§ Dataset extract
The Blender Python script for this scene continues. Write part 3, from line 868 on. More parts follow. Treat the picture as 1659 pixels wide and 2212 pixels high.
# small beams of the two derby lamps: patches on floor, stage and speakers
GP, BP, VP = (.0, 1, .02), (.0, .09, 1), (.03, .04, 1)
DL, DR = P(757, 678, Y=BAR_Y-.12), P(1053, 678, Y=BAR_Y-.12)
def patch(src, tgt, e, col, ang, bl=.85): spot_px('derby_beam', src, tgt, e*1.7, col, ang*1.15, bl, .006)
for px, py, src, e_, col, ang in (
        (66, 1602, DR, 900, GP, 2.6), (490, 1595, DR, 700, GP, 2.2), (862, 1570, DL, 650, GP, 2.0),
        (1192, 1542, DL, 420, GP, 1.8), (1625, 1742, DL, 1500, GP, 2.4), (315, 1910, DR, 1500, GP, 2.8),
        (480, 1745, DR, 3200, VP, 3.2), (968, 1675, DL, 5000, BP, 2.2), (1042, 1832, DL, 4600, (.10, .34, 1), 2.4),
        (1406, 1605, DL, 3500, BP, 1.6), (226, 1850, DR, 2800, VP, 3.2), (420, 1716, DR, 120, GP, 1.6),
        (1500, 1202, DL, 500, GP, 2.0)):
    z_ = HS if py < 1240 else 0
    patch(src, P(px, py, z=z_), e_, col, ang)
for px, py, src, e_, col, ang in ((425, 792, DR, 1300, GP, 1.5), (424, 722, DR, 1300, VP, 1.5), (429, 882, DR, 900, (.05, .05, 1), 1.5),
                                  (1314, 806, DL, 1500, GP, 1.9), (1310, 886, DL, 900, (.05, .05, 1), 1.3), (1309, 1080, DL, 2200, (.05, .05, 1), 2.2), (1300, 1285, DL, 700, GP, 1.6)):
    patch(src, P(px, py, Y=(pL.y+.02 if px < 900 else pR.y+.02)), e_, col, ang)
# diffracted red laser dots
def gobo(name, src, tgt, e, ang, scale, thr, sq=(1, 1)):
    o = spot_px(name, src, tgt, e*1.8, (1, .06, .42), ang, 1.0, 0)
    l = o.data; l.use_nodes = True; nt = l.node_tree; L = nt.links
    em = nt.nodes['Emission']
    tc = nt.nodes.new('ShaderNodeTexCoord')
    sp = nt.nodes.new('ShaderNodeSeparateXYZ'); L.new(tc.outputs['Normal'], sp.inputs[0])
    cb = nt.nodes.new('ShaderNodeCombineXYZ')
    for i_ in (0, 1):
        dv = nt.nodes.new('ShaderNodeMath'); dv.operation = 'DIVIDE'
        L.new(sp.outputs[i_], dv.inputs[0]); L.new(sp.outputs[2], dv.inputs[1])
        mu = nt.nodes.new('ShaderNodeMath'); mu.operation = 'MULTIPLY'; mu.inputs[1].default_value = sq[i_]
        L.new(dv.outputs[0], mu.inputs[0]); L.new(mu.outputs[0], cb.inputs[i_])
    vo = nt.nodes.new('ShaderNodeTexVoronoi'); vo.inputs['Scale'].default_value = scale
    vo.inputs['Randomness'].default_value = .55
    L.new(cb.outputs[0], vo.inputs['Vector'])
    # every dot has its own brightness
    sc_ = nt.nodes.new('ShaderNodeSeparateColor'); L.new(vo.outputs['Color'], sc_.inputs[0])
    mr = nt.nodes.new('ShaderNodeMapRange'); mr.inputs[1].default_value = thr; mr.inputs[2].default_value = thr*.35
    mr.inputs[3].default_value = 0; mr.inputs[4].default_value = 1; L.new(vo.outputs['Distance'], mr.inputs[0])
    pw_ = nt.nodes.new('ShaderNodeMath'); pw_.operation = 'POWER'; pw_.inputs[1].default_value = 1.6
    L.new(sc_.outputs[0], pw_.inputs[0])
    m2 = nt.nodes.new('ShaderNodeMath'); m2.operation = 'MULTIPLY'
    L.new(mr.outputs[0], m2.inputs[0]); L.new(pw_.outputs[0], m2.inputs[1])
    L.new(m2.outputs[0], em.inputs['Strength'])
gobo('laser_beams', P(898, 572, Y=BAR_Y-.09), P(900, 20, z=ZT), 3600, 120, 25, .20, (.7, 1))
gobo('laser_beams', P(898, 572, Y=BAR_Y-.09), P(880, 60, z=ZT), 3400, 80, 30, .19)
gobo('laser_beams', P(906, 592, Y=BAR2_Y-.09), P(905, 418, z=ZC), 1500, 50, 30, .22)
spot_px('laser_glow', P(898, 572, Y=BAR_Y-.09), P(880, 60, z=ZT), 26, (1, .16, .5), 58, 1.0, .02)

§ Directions
Extract all lines as given.

§ Written solution
The Blender Python script for this scene continues. Write part 3, from line 868 on. More parts follow. Treat the picture as 1659 pixels wide and 2212 pixels high.
# small beams of the two derby lamps: patches on floor, stage and speakers
GP, BP, VP = (.0, 1, .02), (.0, .09, 1), (.03, .04, 1)
DL, DR = P(757, 678, Y=BAR_Y-.12), P(1053, 678, Y=BAR_Y-.12)
def patch(src, tgt, e, col, ang, bl=.85): spot_px('derby_beam', src, tgt, e*1.7, col, ang*1.15, bl, .006)
for px, py, src, e_, col, ang in (
        (66, 1602, DR, 900, GP, 2.6), (490, 1595, DR, 700, GP, 2.2), (862, 1570, DL, 650, GP, 2.0),
        (1192, 1542, DL, 420, GP, 1.8), (1625, 1742, DL, 1500, GP, 2.4), (315, 1910, DR, 1500, GP, 2.8),
        (480, 1745, DR, 3200, VP, 3.2), (968, 1675, DL, 5000, BP, 2.2), (1042, 1832, DL, 4600, (.10, .34, 1), 2.4),
        (1406, 1605, DL, 3500, BP, 1.6), (226, 1850, DR, 2800, VP, 3.2), (420, 1716, DR, 120, GP, 1.6),
        (1500, 1202, DL, 500, GP, 2.0)):
    z_ = HS if py < 1240 else 0
    patch(src, P(px, py, z=z_), e_, col, ang)
for px, py, src, e_, col, ang in ((425, 792, DR, 1300, GP, 1.5), (424, 722, DR, 1300, VP, 1.5), (429, 882, DR, 900, (.05, .05, 1), 1.5),
                                  (1314, 806, DL, 1500, GP, 1.9), (1310, 886, DL, 900, (.05, .05, 1), 1.3), (1309, 1080, DL, 2200, (.05, .05, 1), 2.2), (1300, 1285, DL, 700, GP, 1.6)):
    patch(src, P(px, py, Y=(pL.y+.02 if px < 900 else pR.y+.02)), e_, col, ang)
# diffracted red laser dots
def gobo(name, src, tgt, e, ang, scale, thr, sq=(1, 1)):
    o = spot_px(name, src, tgt, e*1.8, (1, .06, .42), ang, 1.0, 0)
    l = o.data; l.use_nodes = True; nt = l.node_tree; L = nt.links
    em = nt.nodes['Emission']
    tc = nt.nodes.new('ShaderNodeTexCoord')
    sp = nt.nodes.new('ShaderNodeSeparateXYZ'); L.new(tc.outputs['Normal'], sp.inputs[0])
    cb = nt.nodes.new('ShaderNodeCombineXYZ')
    for i_ in (0, 1):
        dv = nt.nodes.new('ShaderNodeMath'); dv.operation = 'DIVIDE'
        L.new(sp.outputs[i_], dv.inputs[0]); L.new(sp.outputs[2], dv.inputs[1])
        mu = nt.nodes.new('ShaderNodeMath'); mu.operation = 'MULTIPLY'; mu.inputs[1].default_value = sq[i_]
        L.new(dv.outputs[0], mu.inputs[0]); L.new(mu.outputs[0], cb.inputs[i_])
    vo = nt.nodes.new('ShaderNodeTexVoronoi'); vo.inputs['Scale'].default_value = scale
    vo.inputs['Randomness'].default_value = .55
    L.new(cb.outputs[0], vo.inputs['Vector'])
    # every dot has its own brightness
    sc_ = nt.nodes.new('ShaderNodeSeparateColor'); L.new(vo.outputs['Color'], sc_.inputs[0])
    mr = nt.nodes.new('ShaderNodeMapRange'); mr.inputs[1].default_value = thr; mr.inputs[2].default_value = thr*.35
    mr.inputs[3].default_value = 0; mr.inputs[4].default_value = 1; L.new(vo.outputs['Distance'], mr.inputs[0])
    pw_ = nt.nodes.new('ShaderNodeMath'); pw_.operation = 'POWER'; pw_.inputs[1].default_value = 1.6
    L.new(sc_.outputs[0], pw_.inputs[0])
    m2 = nt.nodes.new('ShaderNodeMath'); m2.operation = 'MULTIPLY'
    L.new(mr.outputs[0], m2.inputs[0]); L.new(pw_.outputs[0], m2.inputs[1])
    L.new(m2.outputs[0], em.inputs['Strength'])
gobo('laser_beams', P(898, 572, Y=BAR_Y-.09), P(900, 20, z=ZT), 3600, 120, 25, .20, (.7, 1))
gobo('laser_beams', P(898, 572, Y=BAR_Y-.09), P(880, 60, z=ZT), 3400, 80, 30, .19)
gobo('laser_beams', P(906, 592, Y=BAR2_Y-.09), P(905, 418, z=ZC), 1500, 50, 30, .22)
spot_px('laser_glow', P(898, 572, Y=BAR_Y-.09), P(880, 60, z=ZT), 26, (1, .16, .5), 58, 1.0, .02)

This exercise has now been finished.